С нетерпением ждал распоряжений из штаба корпуса. Но телефон молчал. Равнодушно постукивали настольные часы. Несколько раз порывался снять трубку телефона и опускал руку. Но все же не выдержал, позвонил подполковнику Коссенюку. Он только что вернулся из Одессы.
— Сейчас разберусь с делами, — глухо ответил он. — Вроде бы что-то новое есть из Москвы. Узнаю, потом позвоню вам.
Через несколько минут в кабинет вошли батальонный комиссар Чернышев и начальник штаба бригады майор Борисов.
За короткое время совместной службы я привык видеть их занятыми делами, оживленными, веселыми и энергичными, а теперь они шагнули через порог и замерли в непривычном, тяжелом молчании. Мне был понятен их немой вопрос: «Что делать, с чего начинать этот необычный день? Ведь теперь дорога каждая минута!» Но я молчал, не находя ответа. Неотступная мысль сверлила мозг: «Война… Идут сражения… Пограничники отбивают атаки. Противник, наверное, сосредоточил огромные силы и движется на восток».
Федор Чернышев заговорил первым, голос его дрожал от негодования, дыхание перехватило:
— Поймите мое положение комиссара! Только вчера в батальоне капитана Симкина я беседовал с личным составом, комментировал пакт о ненападении…
— Мне кажется, Федор Филиппович, — заметил я Чернышеву, — не следует так волноваться. Бойцы и командиры бригады поймут вас правильно. Ложь и предательство — неотъемлемые «принципы» фашизма. Это и нужно объяснить людям. Перед нами хитрый, коварный, вероломный враг, без совести, без стыда и чести. Я не раз убеждался в этом во время войны в Испании. Нам, командирам, теперь, как никогда, нужны бодрость духа, внутренняя собранность, готовность драться. Запомните, не просто воевать, именно драться, сражаться насмерть, до полной победы!
Решили созвать совещание всех командиров и комиссаров частей и подразделений.
Позвонил подполковник Коссенюк и передал поступившее из Москвы распоряжение:
— разъяснить всему личному составу цели и задачи войны с гитлеровской Германией;
— немедленно принять меры к рассредоточению частей в таких районах, где можно было бы замаскироваться от наблюдения с воздуха и избежать неоправданных потерь;
— пересмотреть программу боевой подготовки в сторону резкого сокращения ее. Главное — подготовка всего личного состава к десантированию…

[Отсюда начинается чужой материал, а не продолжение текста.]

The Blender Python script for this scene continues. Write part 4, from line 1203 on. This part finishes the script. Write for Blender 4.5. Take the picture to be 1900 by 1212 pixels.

Из этих указаний следовало, что бригада остается на месте. Надолго ли?
На огромном протяжении от Черного до Баренцова моря и где-то неподалеку от нас развертывались напряженные бои. Мы, воздушные десантники, тоже рвались в бой, однако нам было приказано по-прежнему заниматься учебой. Мы понимали: близок и наш черед. Каждый знал, что это учеба перед боем.
Внешне в первые дни войны в жизни бригады как будто не произошло крутых перемен. Лишь более напряженно шло обучение. Люди стали собраннее, строже. Все жили скупыми вестями с фронта, а эти вести были горьки.
Несмотря на занятость боевыми учениями, десантники томились обстановкой тихого степного городка. Мне было понятно то нетерпение, с каким они рвались в бой, их чувство горечи и досады, какое и я испытывал, слушая очередные сводки Совинформбюро… Диктор сообщал: «Наши войска оставили Проскуров… Наши войска оставили…» Сердце замирало от гнева и боли.